The four-year-old Xiaomi shipped 17.3 million smartphones in the third quarter this year, making for 5.3 per cent of the 327.6m total shipments, but combining Lenovo and Motorola’s sales makes for a total of 25.6m handsets shipped and an 8.7 per cent share of the market.
However, combining Lenovo and Motorola’s sales to beat Xiaomi’s isn’t really a fair reflection of the companies’ respective momentum (nor does it take into account the time period that IDC's figures cover - when the Lenovo and Motorola were separate) and it’s hard to fault Xiaomi for its recent surge – achieved, notbaly, without selling a handset outside of Asia.
Meanwhile, at the top of the food chain Samsung is looking weaker than ever.
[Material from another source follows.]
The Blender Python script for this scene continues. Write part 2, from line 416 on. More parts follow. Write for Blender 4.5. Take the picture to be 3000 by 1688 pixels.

Although it still shipped a whopping 78.1m handsets (23.8 per cent of the market) its operating profit fell 60 per cent and its sales income is down 20 per cent year on year.
In typically proactive fashion the company has pledged to overhaul its offering of handsets, seeking more “efficiency”, according to a report from the AP, suggesting a reduction in the number of smartphones on offer.
While its high-end Galaxy line has been welcomed by reviewers (although the company continues to face criticism over introducing only incremental changes) the low-end of the market is slowly being eaten out from underneath it by its Chinese rivals – again, Xiaomi is seen as the big threat.
Meanwhile, Apple’s recent launch of the iPhone 6 and 6 Plus offered a slight boost to sales in Eruope but a dip was reported in the US.
Total shipment volumes for the company were 39.3 million over the last quarter (12 per cent of the market) but this figure never reflects the massive profits the company continues to rake in from high margins, with profit up 13.3 per cent to $8.5bn in the fourth quarter year on year.